Predicting that the shutdown would be short, I left my sweater hanging on my desk chair and a favorite coffee mug on the bookshelf. I figured I’d be back there in a few weeks, two months tops.
Two months and two years have passed. More than a hundred weeks. Two birthdays, two Christmases. A thousand miles on my bike. Hundreds of walks with my dog.
And I lived every bit of that looking like someone who really has nowhere to go, and nothing much important to do.
Give a girl two years of not having to dress up and that girl will melt into a personal style meant for comfort and for hiding. Except for the not-frequent days when I was out and about filming documentaries, I pulled my daily outfit from a floppy heap of stretchy things.
It was never much of a decision. Black yoga pants, sweatshirt, sneakers. I rotated between the orange, red and light blue sweatshirt and between two pairs of yoga pants, one of which must have kept floating to the top of the heap because after two years of almost constant wear, they were so holey they were too indecent even to wear around the house. I finally tossed them last week.
I did a trial work run this week, the way young children do a practice run before starting kindergarten. I’d get dressed and drive to the office, just like I did every day in the “before times.”
I stood at my closet for long minutes, reminded that there was a time the garments I wore hung from hangers. Dust had settled on the shoulders of my favorite jacket. Slacks folded over hangers were now creased beyond any ironing. My go-to cashmere sweater was pocked with little holes. The moths were busy these two years.
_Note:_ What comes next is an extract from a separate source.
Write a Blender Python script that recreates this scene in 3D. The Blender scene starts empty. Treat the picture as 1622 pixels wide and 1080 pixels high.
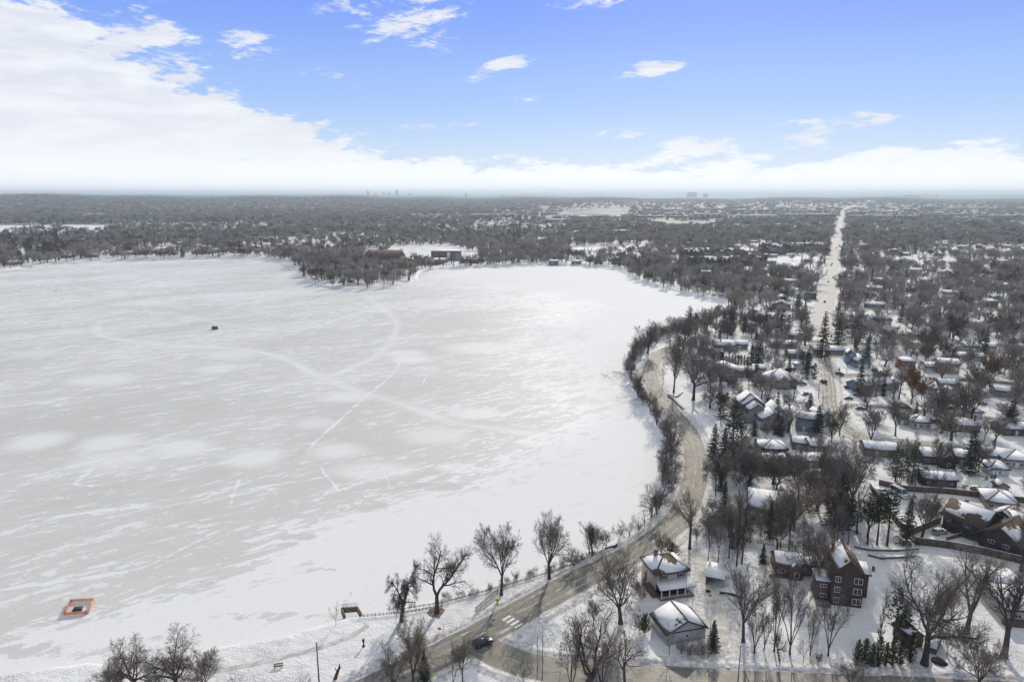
import bpy, math, random
import numpy as np
from mathutils import Vector, Matrix
R = math.radians
SC = bpy.context.scene
COL = SC.collection
rng = np.random.default_rng(7)
random.seed(7)

# ---------------------------------------------------------------- camera, light, sky
H = 100.0; F = 1081.0; YH = 308.0; LAND = 2.0
PITCH = math.atan((540 - YH) / F)
cam = bpy.data.cameras.new('camera'); camo = bpy.data.objects.new('camera', cam); COL.objects.link(camo)
cam.sensor_width = 36; cam.lens = F / 1622 * 36; cam.clip_start = 1; cam.clip_end = 90000
camo.location = (0, 0, H); camo.rotation_euler = (R(90) - PITCH, 0, 0); SC.camera = camo
SC.view_settings.view_transform = 'Standard'; SC.view_settings.look = 'None'
SC.view_settings.exposure = 0.04; SC.view_settings.gamma = 1
SUN_AZ, SUN_EL = R(15), R(25)
w = bpy.data.worlds.new('World'); SC.world = w; w.use_nodes = True
sl = bpy.data.lights.new('sun', 'SUN'); so = bpy.data.objects.new('sun', sl); COL.objects.link(so)
sl.energy = 3.4; sl.angle = R(0.6); sl.color = (1, .915, .78)
sdir = Vector((math.sin(SUN_AZ) * math.cos(SUN_EL), math.cos(SUN_AZ) * math.cos(SUN_EL), math.sin(SUN_EL)))
so.rotation_euler = sdir.to_track_quat('Z', 'Y').to_euler(); so.location = (300, 300, 400)
SC.cycles.max_bounces = 6; SC.cycles.volume_bounces = 0; SC.cycles.transparent_max_bounces = 8
SC.cycles.caustics_reflective = False; SC.cycles.caustics_refractive = False


class NT:
    def __init__(s, nt): s.nt = nt
    def n(s, t, **kw):
        x = s.nt.nodes.new(t)
        for k, v in kw.items():
            if k.startswith('i_'):
                k = k[2:]; x.inputs[int(k) if k.isdigit() else k.replace('_', ' ')].default_value = v
            else: setattr(x, k, v)
        return x
    def l(s, a, b): s.nt.links.new(a, b)
    def inp(s, sock, v):
        if hasattr(v, 'is_linked') or hasattr(v, 'links'): s.l(v, sock)
        else: sock.default_value = v
    def math(s, op, a, b=None, c=None, clamp=False):
        x = s.n('ShaderNodeMath', operation=op, use_clamp=clamp); s.inp(x.inputs[0], a)
        if b is not None: s.inp(x.inputs[1], b)
        if c is not None: s.inp(x.inputs[2], c)
        return x.outputs[0]
    def ramp(s, v, lo, hi, a=0.0, b=1.0):
        x = s.n('ShaderNodeMapRange', interpolation_type='SMOOTHSTEP'); s.inp(x.inputs[0], v)
        x.inputs[1].default_value = lo; x.inputs[2].default_value = hi; x.inputs[3].default_value = a; x.inputs[4].default_value = b
        return x.outputs[0]
    def mix(s, f, a, b, bt='MIX'):
        x = s.n('ShaderNodeMix', data_type='RGBA', blend_type=bt); s.inp(x.inputs[0], f)
        s.inp(x.inputs[6], a); s.inp(x.inputs[7], b); return x.outputs[2]
    def noise(s, vec, scale, detail=4, rough=.55, dist=0.0):
        x = s.n('ShaderNodeTexNoise'); x.inputs['Scale'].default_value = scale; x.inputs['Detail'].default_value = detail
        x.inputs['Roughness'].default_value = rough; x.inputs['Distortion'].default_value = dist
        if vec is not None: s.l(vec, x.inputs['Vector'])
        return x.outputs[0]
    def mapping(s, vec, rot=(0, 0, 0), scale=(1, 1, 1), loc=(0, 0, 0)):
        if any(rot) and tuple(scale) != (1, 1, 1):      # turn first, stretch afterwards
            return s.mapping(s.mapping(vec, rot=rot), scale=scale, loc=loc)
        x = s.n('ShaderNodeMapping'); s.l(vec, x.inputs[0]); x.inputs[1].default_value = loc
        x.inputs[2].default_value = rot; x.inputs[3].default_value = scale; return x.outputs[0]


def ray(x, y):
    cx = (x - 811) / F; cy = -(y - 540) / F
    return cx, math.cos(PITCH) + cy * math.sin(PITCH), -math.sin(PITCH) + cy * math.cos(PITCH)


def P(x, y, z=LAND):
    a, b, c = ray(x, y); t = (z - H) / c
    return (a * t, b * t)


def proj(X, Y, Z):
    """photo pixel of a world point (only used for looking up density zones)"""
    Z = Z - H
    d = Y * math.cos(PITCH) - Z * math.sin(PITCH); u = Y * math.sin(PITCH) + Z * math.cos(PITCH)
    return 811 + F * X / d, 540 - F * u / d


def htop(base, ytop, z=LAND):
    """height of a thing standing at ground point base whose top shows at image row ytop"""
    a, b, c = ray(811, ytop)
    return max(1.0, H + base[1] * c / b - z)


# sky: Nishita behind procedural cloud, laid out by compass direction
def build_world():
    t = NT(w.node_tree); bg = w.node_tree.nodes['Background']
    sky = t.n('ShaderNodeTexSky', sky_type='NISHITA', sun_disc=False, sun_elevation=SUN_EL, sun_rotation=SUN_AZ,
              air_density=1.0, dust_density=0.3, ozone_density=3.0, altitude=0)
    tc = t.n('ShaderNodeTexCoord'); sep = t.n('ShaderNodeSeparateXYZ'); t.l(tc.outputs['Generated'], sep.inputs[0])
    X, Y, Z = sep.outputs
    az = t.math('MULTIPLY', t.math('ARCTAN2', X, Y), 57.2958)
    el = t.math('MULTIPLY', t.math('ARCSINE', Z), 57.2958)
    comb = t.n('ShaderNodeCombineXYZ'); t.l(az, comb.inputs[0]); t.l(el, comb.inputs[1])
    ae = comb.outputs[0]
    n1 = t.noise(t.mapping(ae, scale=(.13, .46, 1)), 1.0, 8, .6, .3)
    n2 = t.noise(t.mapping(ae, rot=(0, 0, R(-12)), scale=(.32, 1.1, 1), loc=(7, 3, 0)), 1.0, 7, .6, .35)
    def ell(px, py, rx, ry, amp, rot=0.0):
        a, b, c = ray(px, py); A = math.degrees(math.atan2(a, b)); E = math.degrees(math.atan2(c, math.hypot(a, b)))
        k = 0.053
        m = t.mapping(ae, loc=(-A, -E, 0)); m = t.mapping(m, rot=(0, 0, R(-rot))); m = t.mapping(m, scale=(1 / (rx * k), 1 / (ry * k), 1))
        ln = t.n('ShaderNodeVectorMath', operation='LENGTH'); t.l(m, ln.inputs[0])
        return t.ramp(ln.outputs['Value'], 0.0, 1.0, amp, 0.0)
    # horizon bank: top edge about 4 degrees, higher towards the left
    edge = t.ramp(az, -34, 2, 8.0, 3.0)
    band = t.ramp(t.math('DIVIDE', el, edge), 0.25, 1.25, 1.5, 0.0)
    tot = band
    for e in [(-60, 150, 400, 260, 1.1, 0), (110, 100, 290, 150, .55, -20), (300, 170, 260, 70, .4, -18), (420, 200, 170, 38, .75, -4),
              (640, 30, 190, 75, .62, 0), (395, 68, 60, 45, .75, 0),
              (800, 103, 72, 18, 1.05, 10), (1028, 110, 76, 18, 1.05, 8), (840, 156, 70, 14, .5, 0), (1270, 224, 75, 22, 1.0, 0),
              (1375, 188, 110, 17, .8, 3), (1090, 236, 120, 30, .9, 5), (960, 215, 130, 18, .6, 0), (1520, 240, 170, 26, 1.0, 0), (1570, 180, 60, 14, .42, 0),
              (980, 0, 180, 18, .55, 4), (540, 120, 150, 40, .3, 0), (700, 200, 160, 14, .35, 3), (1180, 150, 90, 10, .35, 4), (1240, 195, 90, 10, .45, 3), (250, 60, 60, 30, .4, 0), (760, 125, 60, 10, .4, 5), (1500, 190, 50, 8, .4, 0)]:
        tot = t.math('ADD', tot, ell(*e))
    nn = t.math('ADD', t.math('MULTIPLY', t.math('SUBTRACT', n1, .5), 2.3), t.math('MULTIPLY', t.math('SUBTRACT', n2, .5), 1.7))
    n4 = t.noise(t.mapping(ae, rot=(0, 0, R(8)), scale=(.9, 3.6, 1), loc=(11, 5, 0)), 1.0, 8, .68, .6)
    nn = t.math('ADD', nn, t.math('MULTIPLY', t.math('SUBTRACT', n4, .5), 1.1))
    m = t.math('ADD', tot, t.math('MULTIPLY', nn, t.ramp(tot, 0, .5, .5, 1.6)))
    mask = t.ramp(m, .30, 1.02, 0, 1)
    # sky colour: a clear saturated blue that pales to the horizon, greyer overhead
    g1 = t.mix(t.ramp(el, 1, 8), (6.3, 7.6, 9.5, 1), (3.7, 5.6, 9.7, 1))
    g2 = t.mix(t.ramp(el, 6, 15), g1, (1.95, 3.45, 9.7, 1))
    g3 = t.mix(t.ramp(el, 17, 45), g2, (6.2, 6.4, 5.9, 1))
    blue = t.mix(.88, sky.outputs[0], g3)
    n3 = t.noise(t.mapping(ae, scale=(.2, .9, 1), loc=(2, 9, 0)), 1.0, 6, .6, .5)
    sh = t.math('MULTIPLY', t.ramp(n3, .3, .62), t.ramp(el, 1.0, 9.0, .25, 1.0))
    cloud = t.mix(sh, (9.2, 9.4, 9.8, 1), (7.6, 7.9, 8.8, 1))
    cloud = t.mix(t.ramp(el, -.5, 4.6, 1, 0), cloud, (11.6, 11.8, 12.2, 1))
    out = t.mix(t.math('MULTIPLY', mask, .96), blue, cloud)
    t.l(out, bg.inputs[0]); bg.inputs[1].default_value = 0.1
build_world()

# ---------------------------------------------------------------- mesh helpers
def mk(name, V, Q=None, T=None, mats=(), parent=None, mi=None, smooth=False, link=True, loc=None):
    V = np.asarray(V, np.float32).reshape(-1, 3)
    me = bpy.data.meshes.new(name); me.vertices.add(len(V)); me.vertices.foreach_set('co', V.ravel())
    Q = np.zeros((0, 4), np.int32) if Q is None or len(Q) == 0 else np.asarray(Q, np.int32)
    T = np.zeros((0, 3), np.int32) if T is None or len(T) == 0 else np.asarray(T, np.int32)
    nl = Q.size + T.size; me.loops.add(nl); me.loops.foreach_set('vertex_index', np.concatenate([Q.ravel(), T.ravel()]))
    npoly = len(Q) + len(T); me.polygons.add(npoly)
    st = np.concatenate([np.arange(len(Q)) * 4, Q.size + np.arange(len(T)) * 3]).astype(np.int32)
    me.polygons.foreach_set('loop_start', st)
    if mi is not None: me.polygons.foreach_set('material_index', np.asarray(mi, np.int32))
    if smooth: me.polygons.foreach_set('use_smooth', np.ones(npoly, bool))
    for m in (mats if isinstance(mats, (list, tuple)) else [mats]): me.materials.append(m)
    me.update(calc_edges=True)
    o = bpy.data.objects.new(name, me)
    if link: COL.objects.link(o)
    if parent is not None: o.parent = parent
    if loc is not None: o.location = loc
    return o


def tag(o, label=None, cat=None, group=None, kind=None):
    if label: o['label'] = label
    if cat: o['category'] = cat
    if group: o['group'] = group
    if kind: o['kind'] = kind
    return o


def empty(name, loc, rz=0.0, label=None, cat=None, group=None):
    o = bpy.data.objects.new(name, None); COL.objects.link(o); o.location = loc; o.rotation_euler = (0, 0, rz)
    o.empty_display_size = .5
    return tag(o, label, cat, group)


def copy_tree(o, parent=None):
    c = o.copy(); COL.objects.link(c)
    if parent is not None: c.parent = parent
    for ch in list(o.children): copy_tree(ch, c)
    return c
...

It was even trickier finding shoes. Wear nothing but slippers and old sneakers for, like, forever, and your feet will want to fan out some. Mine did. I kicked off the hard leather boot and then dug through the bottom of the closet for my newer sneakers.
During my drive there, I thought about what an adjustment I’ll face, working at a desk that’s just 20 steps away from my coffee maker or five steps away from my bathroom. I will not have Smoothie to keep me company, and I won’t be able to take that 20 minute mid-afternoon nap.
On the positive side, snacking will be curtailed. And after seeing my colleagues only from the shoulders up on the Zoom screen all this time, it will be refreshing to see the full-length version of them – arms and legs and walking about – and not having to enter a website to talk to them.
Those first days will be happy ones, but also strange. Maybe it will feel like that first day of school after the long summer vacation, when we reconnect with familiar faces. We may have to learn how to fit our lives back into the confines of an office and its hours.
I’m spiffing myself up to get ready.